**Task:** Search the data for the word "objects" and copy every line where it occurs.

**Data shown:**
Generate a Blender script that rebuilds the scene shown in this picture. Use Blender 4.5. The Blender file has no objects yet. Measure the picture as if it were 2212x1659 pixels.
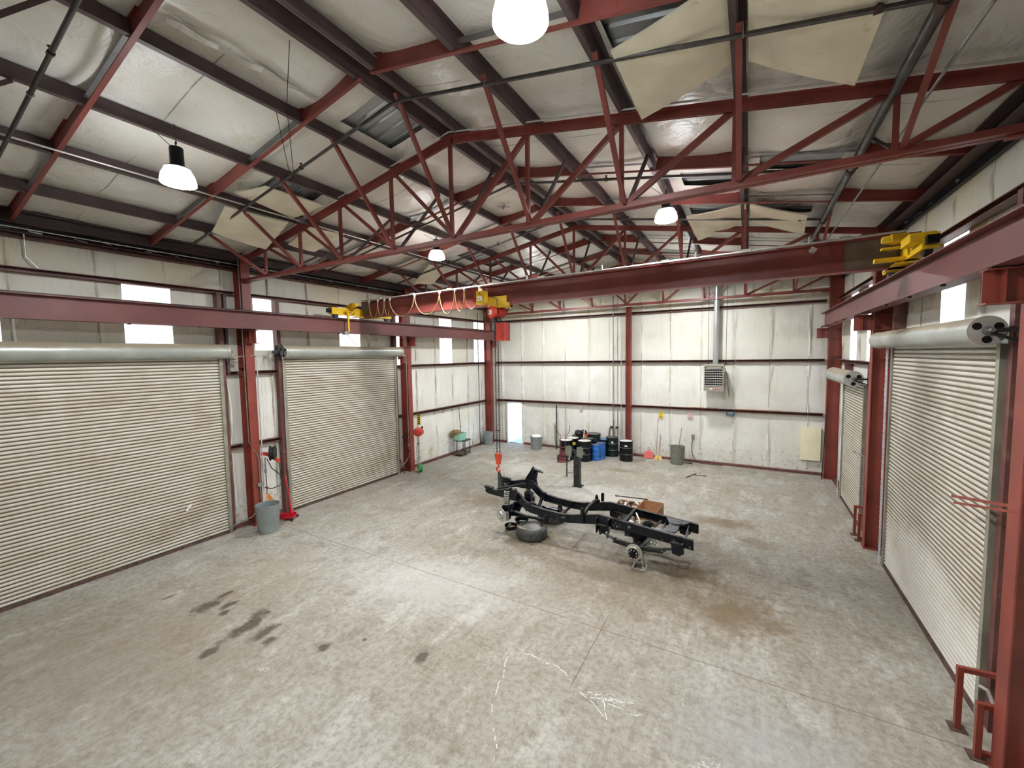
import bpy, math, random
from mathutils import Vector, Matrix, noise
random.seed(7)
SC = bpy.context.scene
COL = SC.collection
PI = math.pi
V = Vector

# ------------------------------------------------------------------ helpers
def link(o):
    COL.objects.link(o)
    return o

def root_of(o):
    while o.parent: o = o.parent
    return o

class MB:
    """collects shapes in world coordinates, then becomes one mesh object"""
    def __init__(s):
        s.v = []; s.f = []; s.mi = []; s.cur = 0
    def add(s, vs, fs):
        b = len(s.v)
        s.v += [tuple(x) for x in vs]
        for f in fs:
            s.f.append(tuple(i + b for i in f)); s.mi.append(s.cur)
        return s
    def box(s, x0, x1, y0, y1, z0, z1):
        vs = [(x, y, z) for x in (x0, x1) for y in (y0, y1) for z in (z0, z1)]
        return s.add(vs, [(0, 1, 3, 2), (4, 6, 7, 5), (0, 4, 5, 1), (2, 3, 7, 6), (0, 2, 6, 4), (1, 5, 7, 3)])
    def cbox(s, c, sx, sy, sz, rz=0.0, rx=0.0, ry=0.0):
        m = Matrix.Rotation(rz, 3, 'Z') @ Matrix.Rotation(ry, 3, 'Y') @ Matrix.Rotation(rx, 3, 'X')
        c = V(c)
        vs = [c + m @ V((x * sx / 2, y * sy / 2, z * sz / 2)) for x in (-1, 1) for y in (-1, 1) for z in (-1, 1)]
        return s.add(vs, [(0, 1, 3, 2), (4, 6, 7, 5), (0, 4, 5, 1), (2, 3, 7, 6), (0, 2, 6, 4), (1, 5, 7, 3)])
    def sweep(s, sec, p0, p1, up=(0, 0, 1)):
        p0, p1, up = V(p0), V(p1), V(up)
        d = (p1 - p0).normalized(); side = d.cross(up).normalized(); u = side.cross(d).normalized()
        n = len(sec)
        vs = [p + side * a + u * b for p in (p0, p1) for a, b in sec]
        fs = [(i, (i + 1) % n, n + (i + 1) % n, n + i) for i in range(n)]
        fs += [tuple(range(n))[::-1], tuple(range(n, 2 * n))]
        return s.add(vs, fs)
    def bar(s, p0, p1, w, h, up=(0, 0, 1)):
        return s.sweep([(-w / 2, -h / 2), (w / 2, -h / 2), (w / 2, h / 2), (-w / 2, h / 2)], p0, p1, up)
    def tube(s, pts, r, n=8, closed=False, cap=True):
        pts = [V(p) for p in pts]
        m = len(pts); rings = []; prev = None
        for i, p in enumerate(pts):
            if closed: d = pts[(i + 1) % m] - pts[i - 1]
            elif i == 0: d = pts[1] - p
            elif i == m - 1: d = p - pts[i - 1]
            else: d = (pts[i + 1] - p).normalized() + (p - pts[i - 1]).normalized()
            if d.length < 1e-9: d = V((0, 0, 1))
            d.normalize()
            if prev is None:
                a = V((0, 0, 1)) if abs(d.z) < .9 else V((1, 0, 0))
                x = d.cross(a).normalized()
            else:
                x = (prev - d * prev.dot(d))
                x = x.normalized() if x.length > 1e-6 else d.orthogonal().normalized()
            prev = x; y = d.cross(x)
            rr = r[i] if isinstance(r, (list, tuple)) else r
            rings.append([p + (x * math.cos(2 * PI * k / n) + y * math.sin(2 * PI * k / n)) * rr for k in range(n)])
        vs = [q for g in rings for q in g]
        fs = []
        for i in range(m if closed else m - 1):
            j = (i + 1) % m
            for k in range(n):
                fs.append((i * n + k, i * n + (k + 1) % n, j * n + (k + 1) % n, j * n + k))
        if cap and not closed:
            fs += [tuple(range(n))[::-1], tuple(range((m - 1) * n, m * n))]
        return s.add(vs, fs)
    def cyl(s, p0, p1, r0, r1=None, n=20):
        return s.tube([p0, p1], [r0, r0 if r1 is None else r1], n)
    def lathe(s, prof, c, axis=(0, 0, 1), n=28, sx=1.0, sy=1.0):
        """prof: list of (radius, height along axis)"""
        a = V(axis).normalized(); x = a.orthogonal().normalized()
        if abs(a.z) > .99: x = V((1, 0, 0))
        y = a.cross(x); c = V(c); vs = []; fs = []
        for r, h in prof:
            for k in range(n):
                t = 2 * PI * k / n
                vs.append(c + a * h + x * (math.cos(t) * r * sx) + y * (math.sin(t) * r * sy))
        for i in range(len(prof) - 1):
            for k in range(n):
                fs.append((i * n + k, i * n + (k + 1) % n, (i + 1) * n + (k + 1) % n, (i + 1) * n + k))
        if prof[0][0] > 1e-4: fs.append(tuple(range(n))[::-1])
        if prof[-1][0] > 1e-4: fs.append(tuple(range((len(prof) - 1) * n, len(prof) * n)))
        return s.add(vs, fs)
    def prism(s, poly, d):
        """poly: list of 3D points (planar), extruded by vector d"""
        poly = [V(p) for p in poly]; d = V(d); n = len(poly)
        vs = poly + [p + d for p in poly]
        fs = [tuple(range(n))[::-1], tuple(range(n, 2 * n))] + [(i, (i + 1) % n, n + (i + 1) % n, n + i) for i in range(n)]
        return s.add(vs, fs)
    def torus(s, c, axis, R, r, n=24, m=8):
        a = V(axis).normalized(); x = a.orthogonal().normalized(); y = a.cross(x)
        return s.tube([V(c) + (x * math.cos(2 * PI * k / n) + y * math.sin(2 * PI * k / n)) * R for k in range(n)], r, m, closed=True)
    def blob(s, c, sx, sy, sz, amp=.15, fr=3.0, n=14, m=9, seed=0.0):
        c = V(c); vs = []; fs = []
        for i in range(m + 1):
            th = PI * i / m
            for k in range(n):
                ph = 2 * PI * k / n
                q = V((math.sin(th) * math.cos(ph), math.sin(th) * math.sin(ph), math.cos(th)))
                g = 1 + amp * noise.noise(q * fr + V((seed, seed * 2.1, 0)))
                vs.append(c + V((q.x * sx * g, q.y * sy * g, q.z * sz * g)))
        for i in range(m):
            for k in range(n):
                fs.append((i * n + k, (i + 1) * n + k, (i + 1) * n + (k + 1) % n, i * n + (k + 1) % n))
        return s.add(vs, fs)
    def grid(s, us, vs_, fn, skip=None):
        nv = len(vs_); vv = [fn(u, v) for u in us for v in vs_]; fs = []
        for i in range(len(us) - 1):
            for j in range(nv - 1):
                if skip and skip((us[i] + us[i + 1]) / 2, (vs_[j] + vs_[j + 1]) / 2): continue
                fs.append((i * nv + j, (i + 1) * nv + j, (i + 1) * nv + j + 1, i * nv + j + 1))
        return s.add(vv, fs)
    def chain(s, p0, p1, pitch=.035, R=.016, r=.0045):
        p0, p1 = V(p0), V(p1); d = p1 - p0; L = d.length; d.normalize()
        x = d.orthogonal().normalized(); y = d.cross(x); n = max(2, int(L / pitch))
        for i in range(n):
            c = p0 + d * (L * (i + .5) / n); w = x if i % 2 else y
            pts = [c + d * (math.sin(2 * PI * k / 8) * pitch * .72) + w * (math.cos(2 * PI * k / 8) * R) for k in range(8)]
            s.tube(pts, r, 4, closed=True)
        return s
    def build(s, name, mat, parent=None, smooth=True, label=None, loc=None, angle=35, kind=None):
        org = V((0, 0, 0))
        if parent is not None: org = root_of(parent).location.copy()
        elif loc is not None: org = V(loc)
        me = bpy.data.meshes.new(name)
        me.from_pydata([tuple(V(q) - org) for q in s.v], [], s.f)
        for m in (mat if isinstance(mat, (list, tuple)) else [mat]): me.materials.append(m)
        me.polygons.foreach_set('material_index', s.mi)
        me.validate(); me.update()
        # consistent outward normals
        import bmesh
        bm = bmesh.new(); bm.from_mesh(me); bmesh.ops.recalc_face_normals(bm, faces=bm.faces); bm.to_mesh(me); bm.free()
        if smooth:
            me.polygons.foreach_set('use_smooth', [True] * len(me.polygons))
            me.set_sharp_from_angle(angle=math.radians(angle))
        o = link(bpy.data.objects.new(name, me))
        if parent is not None: o.parent = parent
        else: o.location = org
        if label: o['label'] = label
        if kind: o['kind'] = kind
        return o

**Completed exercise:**
Generate a Blender script that rebuilds the scene shown in this picture. Use Blender 4.5. The Blender file has no objects yet. Measure the picture as if it were 2212x1659 pixels.
    COL.objects.link(o)
        o = link(bpy.data.objects.new(name, me))